9. Música que te ajuda a dormir



The Long Day Is Over (Norah Jones): Jet setter pobrinha que sou, possuo razoável experiência com longas viagens interestaduais de ônibus. Com elas aprendi que a principal regra para sobreviver a longas viagens é: não fale sobre longas viagens tenha uma playlist que te permita relaxar e dormir com a garantia de que não vai aparecer uma música alta e barulhenta no meio pra te acordar achando que é o fim do mundo. Não tenho uma playlist e sim um disco que me acompanha em TODAS as viagens longas: Come Away With Me, da Norah Jones. Sou tão condicionada a dormir com ele que dificilmente chego na terceira faixa, mas quando o sono some ele também é ótimo para ficar imaginando fanfics mentais vendo a estrada passar pela janela.

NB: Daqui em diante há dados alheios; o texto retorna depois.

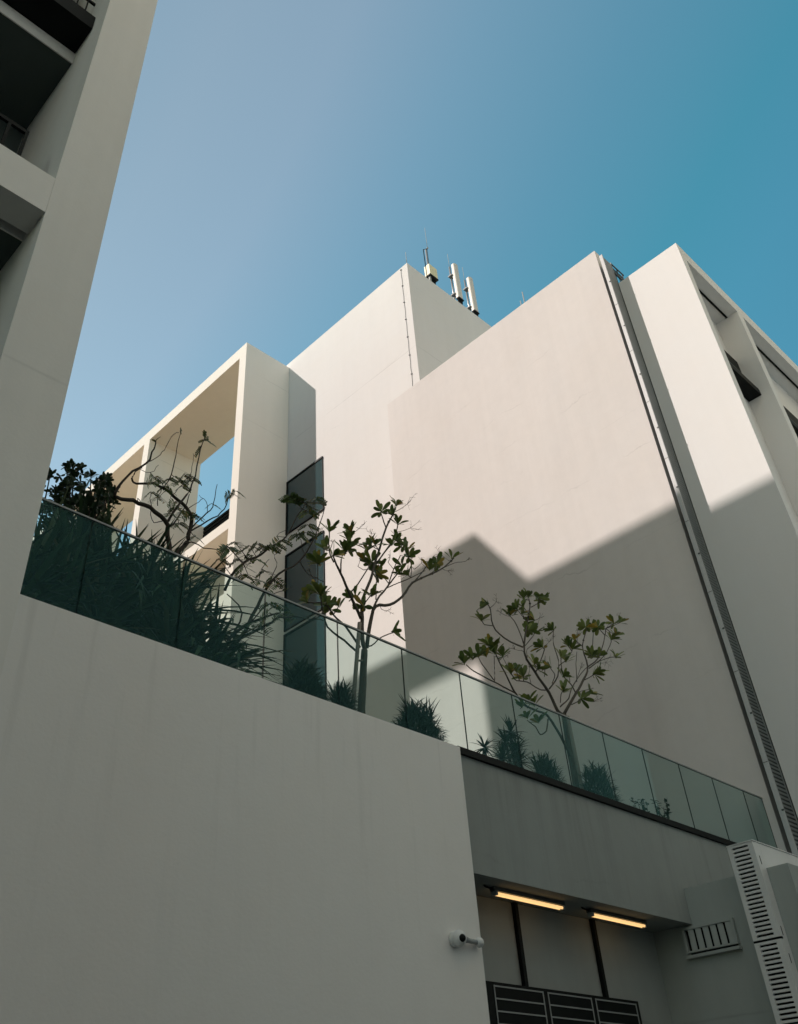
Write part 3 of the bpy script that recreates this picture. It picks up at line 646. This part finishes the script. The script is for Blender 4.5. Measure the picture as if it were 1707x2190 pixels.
S1 = [
 ([(885, 720), (878, 600), (860, 520), (780, 455), (690, 415), (615, 402), (595, 385), (610, 350), (660, 285), (760, 222), (792, 165), (810, 105)], .036, .008, -.3, 0),
 ([(760, 215), (820, 190), (855, 150), (890, 85), (930, 62)], .006, .004, .1, -.2),
 ([(862, 530), (900, 480), (955, 410), (1000, 330), (1035, 190), (1062, 95)], .020, .006, .3, 0),
 ([(870, 550), (905, 535), (960, 450), (985, 380)], .014, .006, .3, 0),
 ([(905, 700), (960, 650), (985, 590), (998, 500), (950, 430), (880, 370), (800, 330), (710, 325), (688, 300), (705, 265), (740, 245)], .036, .006, .25, .1),
 ([(850, 360), (890, 275), (915, 180), (938, 70)], .010, .005, .1, .3),
 ([(995, 560), (1080, 480), (1110, 430), (1130, 330)], .011, .004, -.2, .15),
 ([(990, 575), (1080, 520), (1150, 480), (1190, 410), (1215, 365)], .012, .005, -.3, .15),
 ([(820, 490), (785, 440), (785, 390)], .006, .004, -.1, 0),
 ([(975, 460), (1020, 430), (1055, 405)], .006, .004, .1, .2),
 ([(720, 250), (780, 270), (825, 230)], .004, .003, .1, -.2),
 ([(1080, 480), (1070, 420), (1035, 385)], .005, .003, .1, 0),
 ([(960, 640), (1020, 635), (1080, 665), (1180, 670)], .010, .005, -.2, .1),
 ([(985, 300), (1000, 240), (1005, 170)], .005, .003, .1, .2),
 ([(860, 520), (800, 530), (785, 470)], .007, .004, -.2, 0),
 ([(820, 440), (825, 390), (850, 340)], .007, .004, .1, 0), ([(905, 480), (880, 420), (930, 350), (990, 290)], .006, .004, .2, .1)]
SL1 = []
for (a, b) in [(800, 290), (990, 285), (960, 280), (930, 310), (905, 290), (850, 345), (880, 480), (910, 450), (1010, 490), (985, 480), (930, 530), (905, 540), (1010, 600), (1100, 430), (1200, 375), (1225, 365), (815, 395), (945, 340), (785, 370), (880, 300), (975, 470), (1000, 300), (940, 470), (910, 420), (835, 310), (1020, 490), (870, 360)]:
    SL1 += [(a, b, 38, 12, 1.0), (a, b, -28, 14, .9)]
SL1 += [(1062, 90, 5, -40, 1.0), (1060, 100, 25, -20, .8), (1062, 100, -25, 5, .8), (1065, 100, 50, 15, .9), (1045, 130, -25, 40, .9), (938, 70, 5, -40, .8), (810, 105, 20, -28, .8), (810, 110, -15, -15, .7), (715, 405, 20, 5, .7)]
S2 = [
 ([(1130, 1240), (1180, 1150), (1240, 1090), (1330, 1040), (1450, 1000)], .030, .010, -.2, 0),
 ([(1135, 1235), (1250, 1130), (1390, 1062), (1450, 1025), (1560, 1020), (1690, 1040)], .024, .006, -.1, .1),
 ([(1140, 1220), (1200, 1130), (1260, 1000), (1180, 900)], .02, .007, .1, .1),
 ([(1170, 880), (1230, 770), (1330, 705), (1400, 665), (1485, 605), (1530, 530), (1590, 430)], .022, .006, .2, .15),
 ([(1130, 1240), (1240, 1140), (1340, 960), (1385, 880), (1450, 795), (1560, 730), (1640, 600), (1690, 450)], .028, .006, .2, .2),
 ([(1385, 860), (1440, 760), (1430, 700), (1470, 660)], .006, .004, .1, .3), ([(1345, 840), (1360, 770), (1400, 720)], .006, .004, .2, .3),
 ([(1420, 900), (1480, 880), (1520, 860)], .006, .003, .1, .3), ([(1250, 1130), (1290, 1110), (1370, 1080)], .014, .006, -.3, .1),
 ([(1150, 1200), (1230, 1180), (1270, 1260)], .006, .004, -.2, .1), ([(1300, 1050), (1380, 960), (1450, 950)], .010, .004, -.2, .1),
 ([(1560, 730), (1600, 800), (1690, 840)], .008, .004, .1, .3), ([(1590, 700), (1560, 620), (1540, 580)], .006, .004, .1, .35), ([(1485, 605), (1440, 600), (1500, 560)], .005, .003, .1, .3)]
SL2 = []
for (a, b) in [(1300, 650), (1340, 640), (1400, 655), (1430, 640), (1240, 720), (1270, 700), (1330, 720), (1190, 660), (1270, 760), (1290, 800), (1380, 780), (1350, 830), (1400, 950), (1440, 960), (1350, 1060), (1460, 620), (1380, 650), (1430, 850), (1540, 400), (1490, 370), (1640, 400), (1620, 450), (1600, 470), (1600, 540), (1590, 580), (1550, 590), (1140, 720), (1190, 590), (1110, 570), (1130, 600), (1400, 1000), (1300, 1050), (1470, 1000), (1420, 820), (1260, 800)]:
    SL2 += [(a, b, 48, 12, 1.0), (a, b, -44, 16, .9)]
SL2 += [(1590, 430, 90, -20, 1.0), (1590, 430, -100, -45, 1.0), (1590, 430, 50, 60, .9), (1640, 600, 40, -60, .8), (1250, 1150, 30, 150, .5), (1240, 1280, 70, 15, .6)]
sparse('pinnate_tree', 3, 8.35, S1, SL1, 'sparse bare branched tree with few feathery leaves before the open roof frame', 4.42, (890, 900), 1)
sparse('pinnate_tree', 8, 8.05, S2, SL2, 'leaning feathery leaved tree spreading over the glass below the tower windows', 4.42, (1110, 1280), 1)

# dark leafy shrub at the left end
def shrub(seed, y, cx, cy, label):
    r = random.Random(seed); base = at(cx, 1230, y); base.z = 4.42
    t = thing('broadleaf_shrub', base, label, 'shrub'); m = MB(); f = MB()
    tips = [(100, 1010), (152, 997), (176, 1003), (190, 1020), (150, 1030), (128, 1045), (112, 1060), (170, 1045), (235, 1028), (228, 1045), (205, 1040), (215, 1065), (235, 1060), (200, 1080), (180, 1075), (160, 1080), (140, 1075), (115, 1090), (150, 1105), (175, 1105), (205, 1110), (215, 1095), (225, 1115), (225, 1135), (200, 1130), (180, 1135), (155, 1140), (130, 1130), (110, 1120), (95, 1140), (110, 1160), (140, 1165), (170, 1165), (195, 1160), (120, 1190), (90, 1180), (150, 1195), (85, 1210), (182, 1190), (97, 1085), (140, 1010), (160, 1020), (232, 1040), (222, 1030)]
    for a, b in tips:
        for q in range(3):
            p = at(a+r.uniform(-8, 8), b+r.uniform(-8, 8), y+r.uniform(-.5, .5)); mid = base.lerp(p, 0.5)+Vector((r.uniform(-.15, .15), r.uniform(-.1, .1), .1))
            if q == 0: m.tube(smooth([base+Vector((r.uniform(-.15, .15), r.uniform(-.1, .1), 0)), mid, p], 3), [.02-.0022*i for i in range(7)], 5)
            rosette(f, r, p, rdir(r, .6, .9), r.randint(6, 9), 0.10, 0.040)
            k = 0
            while k < 3: rosette(f, r, mid.lerp(p, r.uniform(.45, .95))+rdir(r, .1, 0)*.1, rdir(r, .8, .5), 4, 0.09, 0.036); k += 1
    m.build('stems', M['darkbark'], t); f.build('foliage', M['clusia'], t)
shrub(2, 8.7, 140, 1100, 'dark broadleaf shrub rising above the glass beside the left apartment building')

# strap leaved clumps
def strap(seed, x, y, heads, label, n=64, L=1.12, W=0.06, mat='strap'):
    r = random.Random(seed); t = thing('strap_leaf_plant', (x, y, 4.42), label, 'plant', 'strap leaved plants behind the glass'); f = MB(); m = MB()
    for hx, hy, hz in heads:
        c = Vector((x+hx, y+hy, 4.42+hz)); m.tube([(x+hx*.4, y+hy*.4, 4.40), c], 0.035, 7)
        for k in range(n):
            a = r.uniform(0, 6.283); e = r.uniform(0.2, 1.5); d = Vector((math.cos(a)*math.cos(e), math.sin(a)*math.cos(e)*0.8, math.sin(e)))
            leaf(f, c+Vector((0, 0, r.uniform(-.15, .1))), d, Vector((0, 0, 1)), L*r.uniform(.6, 1.1), W*r.uniform(.7, 1.2), [.7, 1, 1, .95, .8, .5, .05], r.uniform(.1, .75)*math.cos(e)+.08, 0.3)
    m.build('stem', M['darkbark'], t); f.build('foliage', M[mat], t)
SPOT = ['nearest the apartment wall', 'under the dark broadleaf shrub', 'below the first fin of the roof frame', 'under the bare branched tree', 'between the bare tree and its right neighbour', 'below the slanting roof beam', 'before the base of the leaning feathery tree']
for i, (x, y, hs) in enumerate([(2.98, 8.15, [(0, 0, .3), (.25, .3, .8), (-.2, .3, .6)]), (3.45, 8.25, [(0, 0, .4), (.3, .25, .95), (-.25, .2, .7)]), (3.92, 8.2, [(0, 0, .4), (.25, .35, 1.15), (-.2, .3, 1.1), (.1, .2, .7), (0, .5, 1.2)]),
      (4.36, 8.3, [(0, 0, .5), (.2, .3, 1.2), (-.2, .25, 1.1), (0, .4, .9)]), (4.78, 8.1, [(0, 0, .3), (.25, .3, 1.0), (-.2, .3, .95), (0, .45, .9)]), (5.12, 8.25, [(0, 0, .3), (.15, .25, .75), (-.15, .35, .85)]), (5.42, 8.05, [(-.1, 0, .15), (.05, .2, .4)])]):
    strap(20+i, x, y, hs, 'strap leaved dark green plant '+SPOT[i])

# spiky domed bushes
def dome(seed, cx, top, w, y, n, label, L=0.19, W=0.018, wild=5):
    """centre and crown pixel cx,top ; half width w in metres"""
    r = random.Random(seed); p = at(cx, top, y); base = Vector((p.x-.0, y, 4.42)); hh = p.z-4.42-0.06
    t = thing('spiky_bush', base, label, 'bush', 'low spiky bushes behind the glass'); f = MB(); m = MB()
    for k in range(n):
        a = r.uniform(0, 6.283); e = math.asin(r.uniform(-.15, 1)); rr = r.uniform(.72, 1.0)
        o = Vector((math.cos(a)*math.cos(e)*w, math.sin(a)*math.cos(e)*w*.8, max(0, math.sin(e))*hh))*rr*0.88
        d = Vector((math.cos(a)*math.cos(e), math.sin(a)*math.cos(e), math.sin(e)+.45)) + rdir(r, .5, 0)
        leaf(f, base+o, d, Vector((0, 0, 1)), L*r.uniform(.6, 1.15), W*r.uniform(.8, 1.3), LANC, r.uniform(.05, .4), .2)
        if k % 40 == 0: m.tube([base+Vector((o.x*.2, o.y*.2, 0)), base+o], [.012, .006], 5)
    for k in range(wild):
        a = r.uniform(0, 6.283); o = Vector((math.cos(a)*w*.6, math.sin(a)*w*.4, hh*r.uniform(.6, .8)))
        for q in range(5): leaf(f, base+o, rdir(r, .5, .8), Vector((0, 0, 1)), L*1.6, W*1.3, LANC, .15, .2)
    m.build('stems', M['darkbark'], t); f.build('foliage', M['spiky'], t)
dome(31, 650, 1397, .36, 8.3, 2600, 'rounded spiky bush at the foot of the tower windows')
dome(32, 730, 1446, .22, 8.25, 1300, 'small ragged bush just left of the staked frangipani trunk')
dome(33, 886, 1482, .44, 8.25, 3000, 'wide domed spiky bush between the two frangipani trees')
dome(35, 1158, 1598, .30, 8.3, 1900, 'spiky bush right of the palm like plant')
dome(36, 1264, 1612, .38, 8.3, 2400, 'domed spiky bush right of the broad frangipani trunk')
def palmlike(seed, cx, cy, y, heads, label, L, n):
    r = random.Random(seed); p = at(cx, cy, y); base = Vector((p.x, y, 4.42)); t = thing('rosette_plant', base, label, 'plant'); f = MB(); m = MB()
    for px, py in heads:
        c = at(px, py, y+r.uniform(-.05, .1)); m.tube([base, base.lerp(c, .5)+Vector((.03, 0, 0)), c], [.03, .028, .022], 7)
        for k in range(n):
            a = r.uniform(0, 6.283); e = r.uniform(-.5, 1.4); d = Vector((math.cos(a)*math.cos(e), math.sin(a)*math.cos(e), math.sin(e)))
            leaf(f, c, d, Vector((0, 0, 1)), L*r.uniform(.7, 1.1), 0.03, LANC, r.uniform(.05, .3), .25)
    m.build('stem', M['darkbark'], t); f.build('foliage', M['spiky'], t)
palmlike(41, 1036, 1612, 8.1, [(1036, 1600)], 'small rosette plant at the dark channel, left of the palm like plant', .24, 40)
palmlike(42, 1095, 1640, 8.25, [(1092, 1568), (1082, 1590), (1102, 1605), (1075, 1625), (1110, 1630)], 'tall palm like rosette plant behind the glass joint', .30, 55)
def herb(seed, cx, cy, y, label):
    r = random.Random(seed); p = at(cx, cy, y); base = Vector((p.x, y, 4.42)); t = thing('leafy_herb', base, label, 'plant', 'small leafy plants at the right end'); m = MB(); f = MB()
    for k in range(7):
        q = p + Vector((r.uniform(-.2, .2), r.uniform(-.1, .1), r.uniform(.0, .32))); m.tube([base, base.lerp(q, .6)+Vector((0, 0, .05)), q], [.008, .006, .004], 4)
        for i in range(9): leaf(f, base.lerp(q, r.uniform(.6, 1.02)), rdir(r, .9, .2), Vector((0, 0, 1)), .085, .045, ELL, .2, .2)
    m.build('stems', M['darkbark'], t); f.build('foliage', M['spiky'], t)
herb(51, 1372, 1722, 8.2, 'small leafy plant left of the glass joint near the right end')
herb(52, 1412, 1732, 8.2, 'small leafy plant across the glass joint near the right end')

10. Música que você gosta em segredo



Amor Maior (Jota Quest): Faz tempo que eu parei de perder tempo me envergonhando dos meus gostos e pedindo desculpa por eles. No entanto, eu tenho praticamente uma militância contra o Jota Quest e mesmo assim essa música está no meu celular. E eu sinto coisinhas toda vez que ela toca no aleatório. Os responsáveis? Diogo, Luciana, e um amor de primo que destruiu a minha vida.